WRITTEN REQUEST:
Reproduce exactly, with no pictures, each line from the opening of the material down through the line containing "wb = world.node_tree.nodes['Background'];".

MATERIAL PROVIDED:
▬▬▬▬▬▬▬▬▬▬

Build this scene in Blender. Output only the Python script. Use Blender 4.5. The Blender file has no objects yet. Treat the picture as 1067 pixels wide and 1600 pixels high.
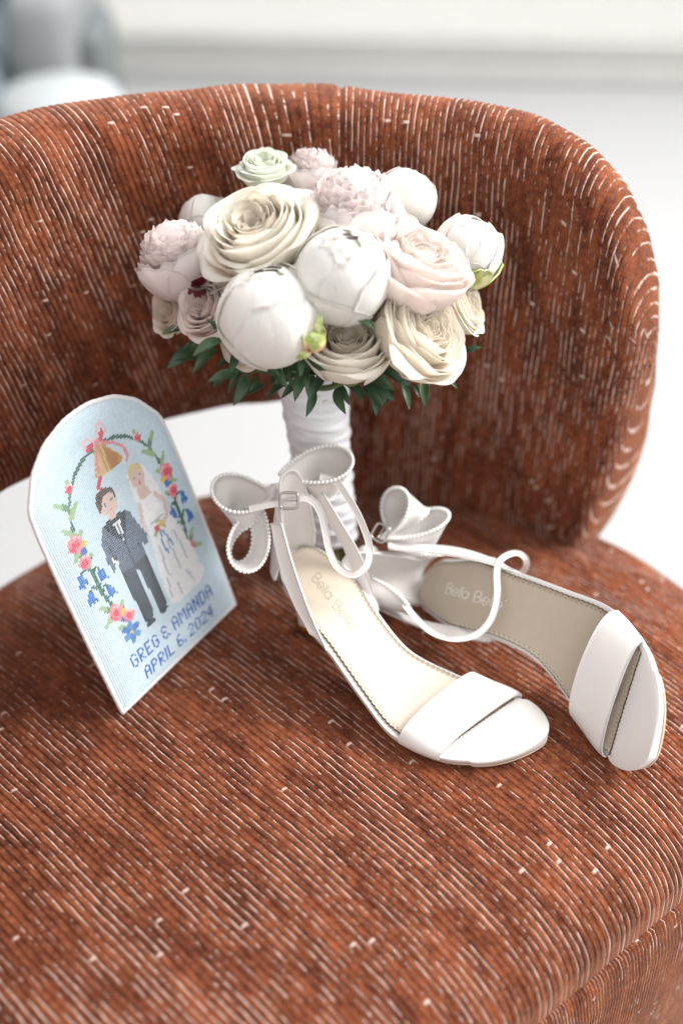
import bpy, math, random
import numpy as np
from mathutils import Vector, Matrix
random.seed(7); rng = np.random.default_rng(11)
scene = bpy.context.scene
COL = scene.collection
PI = math.pi

# ------------------------------------------------------------------ camera, light, exposure
cam_data = bpy.data.cameras.new("camera"); cam = bpy.data.objects.new("camera", cam_data); COL.objects.link(cam)
cam.location = (0, 0, 0.65); cam.rotation_euler = (math.radians(51), 0, 0)
cam_data.sensor_fit = 'VERTICAL'; cam_data.sensor_height = 36; cam_data.lens = 45
cam_data.clip_start = 0.02; cam_data.clip_end = 60
cam_data.dof.use_dof = True; cam_data.dof.focus_distance = 0.825; cam_data.dof.aperture_fstop = 2.1
scene.camera = cam

world = bpy.data.worlds.new("World"); scene.world = world; world.use_nodes = True
wb = world.node_tree.nodes['Background']; wb.inputs[0].default_value = (1.0, 0.985, 0.97, 1); wb.inputs[1].default_value = 0.98

def area(name, loc, target, sx, sy, watts, color):
    l = bpy.data.lights.new(name, 'AREA'); l.shape = 'RECTANGLE'; l.size = sx; l.size_y = sy; l.energy = watts; l.color = color
    o = bpy.data.objects.new(name, l); COL.objects.link(o); o.location = loc
    o.rotation_euler = (Vector(target) - Vector(loc)).to_track_quat('-Z', 'Y').to_euler(); return o
area("window_light", (1.9, 1.15, 1.75), (0, 0.62, 0.05), 1.3, 1.5, 112, (1.0, 0.985, 0.96))
area("rear_window_light", (0.3, 2.9, 1.9), (0, 0.7, 0.05), 2.6, 1.3, 50, (0.97, 0.985, 1.0))

scene.view_settings.view_transform = 'Standard'; scene.view_settings.look = 'None'
scene.cycles.caustics_reflective = False; scene.cycles.diffuse_bounces = 6; scene.cycles.max_bounces = 14
scene.view_settings.exposure = 0.30; scene.view_settings.gamma = 1.0

# ------------------------------------------------------------------ helpers
def link(o, parent=None):
    COL.objects.link(o)
    if parent is not None: o.parent = parent
    return o

def smooth(me):
    me.polygons.foreach_set('use_smooth', np.ones(len(me.polygons), dtype=bool)); me.update()

def mesh_obj(name, verts, faces, mat=None, parent=None, smoothed=True, kind=None):
    me = bpy.data.meshes.new(name); me.from_pydata([tuple(map(float, v)) for v in verts], [], [tuple(map(int, f)) for f in faces])
    if smoothed: smooth(me)
    if mat: me.materials.append(mat)
    o = link(bpy.data.objects.new(name, me), parent)
    if kind: o['kind'] = kind
    return o

def grid_faces(n, m, wrap_n=False, wrap_m=False, flip=False):
    i = np.arange(n if wrap_n else n - 1); j = np.arange(m if wrap_m else m - 1)
    I, J = np.meshgrid(i, j, indexing='ij'); I2 = (I + 1) % n; J2 = (J + 1) % m
    q = np.stack([I * m + J, I2 * m + J, I2 * m + J2, I * m + J2], -1).reshape(-1, 4)
    return q[:, ::-1] if flip else q

def big_mesh(name, V, F, mat, parent, uv=None):
    """V (k,3), F (f,4) numpy; uv per vertex (k,2)."""
    me = bpy.data.meshes.new(name); V = np.asarray(V, np.float32).reshape(-1, 3); F = np.asarray(F, np.int32)
    me.vertices.add(len(V)); me.vertices.foreach_set('co', V.ravel())
    me.loops.add(F.size); me.loops.foreach_set('vertex_index', F.ravel())
    me.polygons.add(len(F)); me.polygons.foreach_set('loop_start', np.arange(0, F.size, F.shape[1], dtype=np.int32))
    me.polygons.foreach_set('loop_total', np.full(len(F), F.shape[1], np.int32))
    me.update(calc_edges=True)
    if uv is not None:
        lay = me.uv_layers.new(name='UVMap'); lay.data.foreach_set('uv', np.asarray(uv, np.float32)[F.ravel()].ravel())
    smooth(me)
    if mat: me.materials.append(mat)
    return link(bpy.data.objects.new(name, me), parent)

def thing(name, label, cat, loc=(0, 0, 0), matrix=None, group=None):
    o = bpy.data.objects.new(name, None); COL.objects.link(o); o.empty_display_size = 0.02
    if matrix is not None: o.matrix_world = matrix
    else: o.location = loc
    o['label'] = label; o['category'] = cat
    if group: o['group'] = group
    return o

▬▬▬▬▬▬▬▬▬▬

ANSWER TO THIS EXERCISE:
Build this scene in Blender. Output only the Python script. Use Blender 4.5. The Blender file has no objects yet. Treat the picture as 1067 pixels wide and 1600 pixels high.
import bpy, math, random
import numpy as np
from mathutils import Vector, Matrix
random.seed(7); rng = np.random.default_rng(11)
scene = bpy.context.scene
COL = scene.collection
PI = math.pi

# ------------------------------------------------------------------ camera, light, exposure
cam_data = bpy.data.cameras.new("camera"); cam = bpy.data.objects.new("camera", cam_data); COL.objects.link(cam)
cam.location = (0, 0, 0.65); cam.rotation_euler = (math.radians(51), 0, 0)
cam_data.sensor_fit = 'VERTICAL'; cam_data.sensor_height = 36; cam_data.lens = 45
cam_data.clip_start = 0.02; cam_data.clip_end = 60
cam_data.dof.use_dof = True; cam_data.dof.focus_distance = 0.825; cam_data.dof.aperture_fstop = 2.1
scene.camera = cam

world = bpy.data.worlds.new("World"); scene.world = world; world.use_nodes = True
wb = world.node_tree.nodes['Background']; wb.inputs[0].default_value = (1.0, 0.985, 0.97, 1); wb.inputs[1].default_value = 0.98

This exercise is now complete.